(GOAL OF THE EXERCISE) Identify the lines bearing the string "Python" and gather them.

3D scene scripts
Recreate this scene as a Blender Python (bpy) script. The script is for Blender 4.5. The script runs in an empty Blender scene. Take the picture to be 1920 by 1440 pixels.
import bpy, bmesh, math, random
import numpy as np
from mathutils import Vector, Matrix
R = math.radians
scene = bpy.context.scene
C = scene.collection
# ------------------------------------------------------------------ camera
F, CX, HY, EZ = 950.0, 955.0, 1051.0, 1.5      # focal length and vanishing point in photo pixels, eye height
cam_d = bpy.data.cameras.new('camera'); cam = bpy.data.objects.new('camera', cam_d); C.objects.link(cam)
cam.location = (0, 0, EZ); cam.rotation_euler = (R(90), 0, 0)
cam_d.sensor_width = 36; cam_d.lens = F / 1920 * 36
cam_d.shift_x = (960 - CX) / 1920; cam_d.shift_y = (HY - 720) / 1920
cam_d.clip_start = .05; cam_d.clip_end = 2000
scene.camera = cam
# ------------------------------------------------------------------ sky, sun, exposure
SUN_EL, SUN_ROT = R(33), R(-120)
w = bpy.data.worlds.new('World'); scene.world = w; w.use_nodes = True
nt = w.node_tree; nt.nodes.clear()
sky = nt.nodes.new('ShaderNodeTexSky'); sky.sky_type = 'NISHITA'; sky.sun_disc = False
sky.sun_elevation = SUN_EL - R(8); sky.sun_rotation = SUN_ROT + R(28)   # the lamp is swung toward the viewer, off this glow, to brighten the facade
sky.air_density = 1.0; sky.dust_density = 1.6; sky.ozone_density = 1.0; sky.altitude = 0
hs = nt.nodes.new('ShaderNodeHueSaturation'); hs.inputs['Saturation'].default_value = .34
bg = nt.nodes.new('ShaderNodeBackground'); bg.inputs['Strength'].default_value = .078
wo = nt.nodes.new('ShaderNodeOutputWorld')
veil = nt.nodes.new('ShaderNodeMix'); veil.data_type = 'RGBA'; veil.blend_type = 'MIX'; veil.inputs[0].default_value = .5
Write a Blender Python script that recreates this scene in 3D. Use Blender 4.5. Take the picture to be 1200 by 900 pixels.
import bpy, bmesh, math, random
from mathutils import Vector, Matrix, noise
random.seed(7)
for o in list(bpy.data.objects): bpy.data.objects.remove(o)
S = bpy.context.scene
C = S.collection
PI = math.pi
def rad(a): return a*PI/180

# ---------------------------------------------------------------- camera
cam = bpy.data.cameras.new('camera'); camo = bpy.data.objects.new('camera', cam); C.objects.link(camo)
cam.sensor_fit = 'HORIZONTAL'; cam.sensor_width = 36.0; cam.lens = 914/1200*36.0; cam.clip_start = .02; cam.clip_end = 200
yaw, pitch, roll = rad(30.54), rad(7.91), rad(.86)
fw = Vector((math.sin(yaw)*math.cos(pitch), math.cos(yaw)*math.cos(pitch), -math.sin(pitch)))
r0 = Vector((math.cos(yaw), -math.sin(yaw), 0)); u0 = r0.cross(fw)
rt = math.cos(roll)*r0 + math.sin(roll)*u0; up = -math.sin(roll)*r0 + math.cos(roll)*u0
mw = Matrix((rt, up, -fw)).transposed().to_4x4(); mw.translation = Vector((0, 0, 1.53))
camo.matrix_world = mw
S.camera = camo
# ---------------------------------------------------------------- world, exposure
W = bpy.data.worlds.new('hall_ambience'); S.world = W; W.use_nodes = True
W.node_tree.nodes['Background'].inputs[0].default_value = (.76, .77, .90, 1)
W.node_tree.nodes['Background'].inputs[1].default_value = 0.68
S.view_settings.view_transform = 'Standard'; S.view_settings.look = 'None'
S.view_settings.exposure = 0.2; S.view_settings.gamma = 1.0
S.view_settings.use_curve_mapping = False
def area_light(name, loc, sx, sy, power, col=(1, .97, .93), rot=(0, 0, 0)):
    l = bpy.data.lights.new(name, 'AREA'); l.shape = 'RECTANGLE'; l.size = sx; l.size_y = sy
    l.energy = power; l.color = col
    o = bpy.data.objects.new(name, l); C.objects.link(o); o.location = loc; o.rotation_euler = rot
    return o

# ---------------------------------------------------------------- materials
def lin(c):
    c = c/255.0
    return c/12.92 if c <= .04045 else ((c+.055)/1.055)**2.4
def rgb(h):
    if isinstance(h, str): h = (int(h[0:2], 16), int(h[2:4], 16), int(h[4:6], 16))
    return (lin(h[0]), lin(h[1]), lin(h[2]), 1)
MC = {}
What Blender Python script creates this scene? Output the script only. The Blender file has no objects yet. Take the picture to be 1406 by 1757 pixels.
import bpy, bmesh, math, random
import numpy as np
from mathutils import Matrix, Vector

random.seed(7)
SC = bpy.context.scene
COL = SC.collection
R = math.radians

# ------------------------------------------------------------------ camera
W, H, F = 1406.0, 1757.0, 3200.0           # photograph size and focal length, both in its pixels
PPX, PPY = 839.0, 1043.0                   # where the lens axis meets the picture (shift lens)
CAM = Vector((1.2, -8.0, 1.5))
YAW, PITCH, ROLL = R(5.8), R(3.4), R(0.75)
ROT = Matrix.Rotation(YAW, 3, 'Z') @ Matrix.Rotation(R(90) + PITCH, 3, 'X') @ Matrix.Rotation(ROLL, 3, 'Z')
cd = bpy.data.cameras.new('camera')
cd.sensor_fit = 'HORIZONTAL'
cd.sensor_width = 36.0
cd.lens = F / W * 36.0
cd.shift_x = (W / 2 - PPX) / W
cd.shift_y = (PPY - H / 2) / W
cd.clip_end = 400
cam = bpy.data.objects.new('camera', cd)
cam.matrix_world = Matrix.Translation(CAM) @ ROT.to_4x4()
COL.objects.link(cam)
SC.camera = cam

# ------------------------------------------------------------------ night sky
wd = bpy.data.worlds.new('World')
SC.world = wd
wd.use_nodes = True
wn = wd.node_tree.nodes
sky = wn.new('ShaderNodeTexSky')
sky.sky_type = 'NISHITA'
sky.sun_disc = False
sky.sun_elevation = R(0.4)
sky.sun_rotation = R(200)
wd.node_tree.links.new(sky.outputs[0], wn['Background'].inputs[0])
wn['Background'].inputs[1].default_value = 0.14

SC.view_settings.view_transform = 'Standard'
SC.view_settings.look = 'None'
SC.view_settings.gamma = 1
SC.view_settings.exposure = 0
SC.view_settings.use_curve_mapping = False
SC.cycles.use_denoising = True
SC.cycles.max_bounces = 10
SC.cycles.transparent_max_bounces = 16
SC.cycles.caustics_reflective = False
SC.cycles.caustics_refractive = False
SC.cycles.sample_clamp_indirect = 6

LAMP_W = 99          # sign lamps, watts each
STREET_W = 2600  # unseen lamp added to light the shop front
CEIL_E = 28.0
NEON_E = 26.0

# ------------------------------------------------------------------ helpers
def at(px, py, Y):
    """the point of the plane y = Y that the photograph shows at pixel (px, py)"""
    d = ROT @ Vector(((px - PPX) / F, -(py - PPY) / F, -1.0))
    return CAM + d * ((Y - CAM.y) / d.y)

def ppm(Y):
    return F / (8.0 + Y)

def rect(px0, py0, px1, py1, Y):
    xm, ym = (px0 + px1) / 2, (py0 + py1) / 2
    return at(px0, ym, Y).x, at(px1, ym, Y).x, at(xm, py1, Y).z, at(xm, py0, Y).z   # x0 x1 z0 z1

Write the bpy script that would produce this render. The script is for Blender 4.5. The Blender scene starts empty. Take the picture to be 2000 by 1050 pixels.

(CORRECT RESULT)
Recreate this scene as a Blender Python (bpy) script. The script is for Blender 4.5. The script runs in an empty Blender scene. Take the picture to be 1920 by 1440 pixels.
Write a Blender Python script that recreates this scene in 3D. Use Blender 4.5. Take the picture to be 1200 by 900 pixels.
What Blender Python script creates this scene? Output the script only. The Blender file has no objects yet. Take the picture to be 1406 by 1757 pixels.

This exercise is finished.